February 10

This Day in History

Sports

Feb 10, 1996:

Deep Blue beats Kasparov at chess

In the first game of a six-game match, an IBM computer dubbed “Deep Blue” becomes the first machine to beat a reigning world chess champion, Garry Kasparov. Despite this initial upset victory, man ultimately triumphed over machine as Kasparov goes went on to win the match, 4-2.

Garry Kasparov, considered one of the greatest players in the history of chess, was born April 13, 1963, in the Russian republic of Azerbaijan. At 13, he was the Russian junior chess champ and in 1985, at 22, he became the youngest world champion in history when he defeated Anatoly Karpov.

Deep Blue’s origins date back to 1985, when Carnegie Mellon University doctoral student Feng Hsiung Hsu began developing a chess-playing computer called “ChipTest.” Hsu was joined on the project by Thomas Anantharaman and Murray Campbell and the computer later came to be known as “Deep Thought,” after a machine in the science-fiction novel The Hitchhiker’s Guide to the Galaxy. The men were later hired by IBM, where they continued to work on the chess-playing computer. In 1989, Gary Kasparov easily trounced Deep Thought when they met for a 2-game match. Developers continued to refine the supercomputer, which in 1993 was renamed “Deep Blue,” a combination of Deep Thought and Big Blue, IBM’s nickname.

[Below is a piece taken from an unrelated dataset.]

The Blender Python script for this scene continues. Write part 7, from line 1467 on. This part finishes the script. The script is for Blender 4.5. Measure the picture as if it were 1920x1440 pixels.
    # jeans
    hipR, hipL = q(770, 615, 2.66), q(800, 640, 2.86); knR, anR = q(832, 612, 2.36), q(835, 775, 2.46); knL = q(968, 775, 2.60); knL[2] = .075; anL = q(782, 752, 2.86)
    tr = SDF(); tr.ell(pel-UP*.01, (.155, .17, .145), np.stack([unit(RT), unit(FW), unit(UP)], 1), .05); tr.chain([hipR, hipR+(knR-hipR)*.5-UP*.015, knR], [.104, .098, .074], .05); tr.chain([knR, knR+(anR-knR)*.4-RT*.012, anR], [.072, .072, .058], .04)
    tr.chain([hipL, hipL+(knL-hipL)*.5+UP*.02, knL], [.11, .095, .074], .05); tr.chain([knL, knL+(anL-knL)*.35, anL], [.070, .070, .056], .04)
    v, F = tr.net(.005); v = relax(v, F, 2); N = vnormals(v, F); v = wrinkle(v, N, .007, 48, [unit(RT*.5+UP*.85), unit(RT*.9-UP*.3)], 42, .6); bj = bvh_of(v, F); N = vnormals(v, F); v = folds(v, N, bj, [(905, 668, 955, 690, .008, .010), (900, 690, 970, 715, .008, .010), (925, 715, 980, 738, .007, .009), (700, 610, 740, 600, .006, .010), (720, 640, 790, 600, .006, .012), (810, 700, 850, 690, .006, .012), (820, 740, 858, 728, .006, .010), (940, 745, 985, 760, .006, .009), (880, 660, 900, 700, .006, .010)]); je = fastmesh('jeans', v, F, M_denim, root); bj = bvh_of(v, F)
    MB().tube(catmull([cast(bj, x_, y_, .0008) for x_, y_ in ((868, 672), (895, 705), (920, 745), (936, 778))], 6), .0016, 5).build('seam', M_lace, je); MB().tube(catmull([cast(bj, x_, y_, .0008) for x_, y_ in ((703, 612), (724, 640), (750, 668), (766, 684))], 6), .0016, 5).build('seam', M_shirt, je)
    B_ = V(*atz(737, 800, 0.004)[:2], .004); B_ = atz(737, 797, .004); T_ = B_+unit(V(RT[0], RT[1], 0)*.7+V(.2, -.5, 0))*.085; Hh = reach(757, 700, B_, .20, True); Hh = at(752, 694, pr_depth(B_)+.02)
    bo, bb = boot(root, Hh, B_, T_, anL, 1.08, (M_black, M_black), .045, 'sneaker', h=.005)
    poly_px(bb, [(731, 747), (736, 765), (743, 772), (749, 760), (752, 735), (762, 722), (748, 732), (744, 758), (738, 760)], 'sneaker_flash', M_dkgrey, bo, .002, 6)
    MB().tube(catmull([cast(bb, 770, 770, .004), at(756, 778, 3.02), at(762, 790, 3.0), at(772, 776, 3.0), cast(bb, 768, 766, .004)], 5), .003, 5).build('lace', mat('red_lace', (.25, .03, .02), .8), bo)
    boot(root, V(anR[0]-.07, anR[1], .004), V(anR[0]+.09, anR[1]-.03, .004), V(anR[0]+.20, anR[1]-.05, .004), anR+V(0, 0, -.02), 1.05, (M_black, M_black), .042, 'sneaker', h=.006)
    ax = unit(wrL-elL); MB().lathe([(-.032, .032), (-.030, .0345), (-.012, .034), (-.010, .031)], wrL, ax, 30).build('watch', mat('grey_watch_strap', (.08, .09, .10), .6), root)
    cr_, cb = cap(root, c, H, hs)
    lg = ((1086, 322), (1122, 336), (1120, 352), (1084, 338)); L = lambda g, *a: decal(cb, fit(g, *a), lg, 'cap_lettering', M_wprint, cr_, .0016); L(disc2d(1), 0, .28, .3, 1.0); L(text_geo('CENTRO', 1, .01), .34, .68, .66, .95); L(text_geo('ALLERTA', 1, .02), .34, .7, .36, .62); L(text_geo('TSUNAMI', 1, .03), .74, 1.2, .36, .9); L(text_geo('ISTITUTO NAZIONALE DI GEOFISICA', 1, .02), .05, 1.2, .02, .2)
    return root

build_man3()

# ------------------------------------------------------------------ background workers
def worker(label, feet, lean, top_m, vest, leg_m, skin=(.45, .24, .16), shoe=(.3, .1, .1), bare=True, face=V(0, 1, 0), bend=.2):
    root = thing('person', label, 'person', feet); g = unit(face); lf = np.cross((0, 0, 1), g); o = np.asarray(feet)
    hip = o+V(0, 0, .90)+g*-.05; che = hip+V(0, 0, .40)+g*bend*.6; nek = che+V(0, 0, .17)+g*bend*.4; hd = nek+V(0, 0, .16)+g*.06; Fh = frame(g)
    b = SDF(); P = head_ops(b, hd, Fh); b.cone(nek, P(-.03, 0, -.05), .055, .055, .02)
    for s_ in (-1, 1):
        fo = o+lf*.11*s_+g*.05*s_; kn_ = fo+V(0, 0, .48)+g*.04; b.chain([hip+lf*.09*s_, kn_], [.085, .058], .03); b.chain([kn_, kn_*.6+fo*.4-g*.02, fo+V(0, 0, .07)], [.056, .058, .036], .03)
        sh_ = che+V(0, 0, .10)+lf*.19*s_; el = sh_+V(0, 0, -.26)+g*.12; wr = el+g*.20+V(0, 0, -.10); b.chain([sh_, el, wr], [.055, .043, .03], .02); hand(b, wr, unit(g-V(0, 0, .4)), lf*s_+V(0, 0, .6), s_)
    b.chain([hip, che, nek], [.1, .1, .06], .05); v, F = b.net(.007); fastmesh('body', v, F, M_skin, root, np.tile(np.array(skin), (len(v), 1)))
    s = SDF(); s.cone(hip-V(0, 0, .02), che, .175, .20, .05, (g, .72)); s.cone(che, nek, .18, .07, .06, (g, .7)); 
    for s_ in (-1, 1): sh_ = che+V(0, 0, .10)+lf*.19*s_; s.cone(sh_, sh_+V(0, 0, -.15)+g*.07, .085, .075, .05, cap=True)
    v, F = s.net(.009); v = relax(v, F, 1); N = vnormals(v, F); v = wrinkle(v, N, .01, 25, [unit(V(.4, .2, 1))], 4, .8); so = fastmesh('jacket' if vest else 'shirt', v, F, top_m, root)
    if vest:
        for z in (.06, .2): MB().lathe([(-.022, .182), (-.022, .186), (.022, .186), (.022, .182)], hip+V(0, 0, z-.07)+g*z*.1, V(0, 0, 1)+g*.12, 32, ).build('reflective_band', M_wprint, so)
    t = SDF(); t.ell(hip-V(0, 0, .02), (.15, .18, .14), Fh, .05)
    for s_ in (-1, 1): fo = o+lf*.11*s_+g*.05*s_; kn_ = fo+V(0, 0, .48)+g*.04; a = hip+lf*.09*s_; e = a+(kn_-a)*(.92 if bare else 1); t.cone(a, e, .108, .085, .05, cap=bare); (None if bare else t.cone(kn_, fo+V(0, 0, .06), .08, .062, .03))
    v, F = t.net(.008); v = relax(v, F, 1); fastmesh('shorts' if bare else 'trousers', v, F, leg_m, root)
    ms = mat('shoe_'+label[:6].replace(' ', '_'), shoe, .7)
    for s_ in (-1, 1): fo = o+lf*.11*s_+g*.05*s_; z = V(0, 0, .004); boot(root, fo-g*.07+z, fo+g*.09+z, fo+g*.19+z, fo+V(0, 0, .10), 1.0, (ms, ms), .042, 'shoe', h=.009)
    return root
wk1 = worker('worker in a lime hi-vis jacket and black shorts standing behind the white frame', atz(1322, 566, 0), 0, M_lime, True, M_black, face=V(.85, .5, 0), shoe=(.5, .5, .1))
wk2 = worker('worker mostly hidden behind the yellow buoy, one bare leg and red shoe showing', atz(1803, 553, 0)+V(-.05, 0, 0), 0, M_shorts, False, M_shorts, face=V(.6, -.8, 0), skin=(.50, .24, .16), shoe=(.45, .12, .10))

The 6-game match between Kasparov and Deep Blue began on February 10, 1996, at the Pennsylvania Convention Center in Philadelphia. Although Deep Blue was capable of evaluating 100 million different chess positions per second, the IBM team wasn’t sure how the computer would perform in competition and Kasparov was favored to win. Instead, much to his frustration, the world chess champ lost the first game to Deep Blue. However, the tenacious, brilliant Kasparov quickly staged a comeback by winning the second game. The third and fourth games ended in a draw, while Kasparov took the fifth and sixth games, for a score of 4-2.

A heavily publicized second 6-game match between man and machine began on May 3, 1997. For this match, an upgraded Deep Blue was able to examine 200 million different chess positions per second. Kasparov took the first game while Deep Blue won the second. The third, fourth and fifth games ended in a draw. On May 11, Deep Blue won the sixth as well as the match, 3.5 to 2.5. The victory was a huge publicity boost for IBM. A disgruntled Kasparov suggested Deep Blue had been aided by some sort of human assistance during the games, charges that IBM denied. Kasparov demanded a rematch, but instead, IBM retired Deep Blue.

Kasparov retained his world chess champion title until 2000. In March 2005, he announced his retirement from professional chess.